È necessario, per il requisito dell’apparenza, che esista una situazione di fatto la quale “inequivocabilmente” riveli per struttura e consistenza l’onere gravante su un fondo a vantaggio di un altro ancorché l’apparenza non debba estendersi in ogni caso all’opera nel suo complesso (cfr. tra le tante, Cass. 23.1.1959 n. 181; 3.4.1959 n. 998; 6.8.1962 n. 2398; 10.2.1984 n. 1028; 24.4.1990 n. 3441)”;
– Cass. 07/05/1984 n. 2768: “Il requisito dell’ apparenza, che condiziona l’usucapibilità di una servitù, non consiste soltanto nell’ esistenza di segni visibili e di opere permanenti, ma richiede altresì che queste, come mezzo necessario all’ esercizio della servitù medesima, siano, in pari tempo, un indice non equivoco del peso imposto al fondo servente, in guisa da fondare la presunzione che il proprietario di questo ne sia a conoscenza”.
In dottrina si vedano:
– Giuseppe Branca, op. cit.:: “(…) il codice vigente consacra l’interpretazione di gran lunga prevalente, per la quale non si può dire che basti la presenza di segni visibili (…) ma è necessario che essi abbiano un carattere, per così dire, funzionale e strumentale:
e cioè che si concretino in opere dirette ad esercitare la servitù e per la cui interpretazione non si renda necessario l’intervento di periti, o la presenza delle quali, quanto meno, faccia sorgere in qualunque osservatore il legittimo sospetto dell’onere che grava su un fondo”.
– Giuseppe Grosso e Giammaria Deiana, in Servitù prediali in Trattato di diritto civile, a cura di F. Vassalli, V, Torino 1963, pag. 310 e segg.: “La destinazione dell’opera all’esercizio della servitù deve importare che in modo non equivoco tale opera realizzi l’esercizio della servitù o almeno vi sia strumentale: il requisito della visibilità riguarda anche questa strumentalità; occorre cioè che questa sia evidente.”

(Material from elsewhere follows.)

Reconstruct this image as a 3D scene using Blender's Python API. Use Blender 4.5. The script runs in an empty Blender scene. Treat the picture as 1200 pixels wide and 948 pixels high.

“(…) il criterio può essere fissato con una certa precisione: l’equivocità, il fatto che l’opera possa essere interpretata come rivolta a scopi diversi, così che non risulti decisamente la sua strumentalità all’esercizio della servitù, esclude l’apparenza della servitù. Così, per es., una strada o un sentiero sarà elemento di apparenza di una servitù di passaggio in quanto il collegamento mostri chiaramente che esso serve per il passaggio a quel dato fondo, così che non lo si possa intendere puramente come un sentiero che serva per l’uso del fondo a cui appartiene; analogamente, per l’apparenza di una servitù di passaggio su una strada privata occorreranno opere permanenti e visibili strumentali a tale passaggio (…).
“In proposito si è messo in risalto che l’apparenza deve sussistere erga omnes, che non basta che essa sia relativa a dati soggetti, che quindi non può dipendere dalle circostanze in cui l’opera è stata costruita nè dal fatto che quelle circostanze siano palesi per il proprietario; tutto ciò si riassume nel rilievo che l’apparenza forma una qualità obbiettiva della servitù stessa, e deve essere inerente alla strumentalità dell’opera con cui si esplica. (…)”.
E’ appunto la necessità dell’apparenza, nonostante le dette norme siano rimaste immutate sin dalla promulgazione del codice civile del 1942, che la Corte di Cassazione, con incredibile regolarità, è costretta ancor oggi a dover ricordare a parti, avvocati o giudici, che reclamano (o affermano) la usucapione di servitù prediali con leggerezza e faciloneria.